インドアよりのアウトドアで、ものづくりと、人と関わることが好きです。
施設の夢はありますか?
雨畑を中心に、これからもっと早川町や、雨畑硯を知ってもらい、体験してもらい、地域に関わっていく人を増やしていきたいと思います。今の世の中に合わせた様々な形で素敵な魅力を伝えていきたいです。また、硯匠庵、硯の里キャンプ場、ヴィラ雨畑と地域の施設間での連携や、地元の方との協力関係を強化し続けていきたいと思っています。
早川町の好きな風景は?
やはり自然豊かなところですね。

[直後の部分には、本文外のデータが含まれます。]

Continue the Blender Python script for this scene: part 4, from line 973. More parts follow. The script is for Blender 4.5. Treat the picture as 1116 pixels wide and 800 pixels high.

自然の中で働け、暮らせるところが魅力的です。
趣味はありますか?
キャンプ、創作活動、映像鑑賞、ボウリング(穴をあけるのではなく、ピンを倒す方)
特技、資格はありますか?
資格は、学芸員資格、自然体験活動指導者(NEAL)、自然観察指導員(NACS-J)など
早川町で一番好きな場所は?
雨畑です。
今思っている事、考えている事は?
いずれは硯職人として一人前になり、次の世代にも繋げていきたいと思っています。硯作りを始めて今年で4年目となります。これまで作ってきた過程で、原石を見る目、彫り方、細部の工夫など、様々な発見の連続でした。継続は力なりという言葉を身に染みて実感しています。これからも、硯を作り続けることを大切にしていきたいです。 また、硯職人としても、キャンプ場の管理人としても、価値観の視点はひとつだけでなく、沢山あればあるほど沢山の人の役にたてるのだと思います。そのためには、私自身が、見て、聞いて、触れて、体感して、楽しんで知識を増やしていこうと思います。
筆者主観的目線〈暮らして10年目〉
古くから続く雨畑硯も山の暮らしならではの上に立っている文化だと思います。という中川さんの言葉が印象に残りました。中川さんはここに暮らし古くからの文化を守り続け、その上で培われた人々の人柄や人間性にとても魅力を感じたと言います。 中川さんは雨畑地区に移住して10年が経とうとしている今、早川町の大切な伝統文化の担い手として活動しています。10年という月日はこの地域に馴染み理解し魅力を感じさせてくれた貴重な時間だったようです。そこには思いつきだけではなく、しっかりとした土台の上に立つ確信と目指す高みが見えているような気がしました。また同時に雨畑の魅力を人々に伝えていくという事にも適役ではないかなと、「人と話す事が好きです」と笑った顔を思い出しました。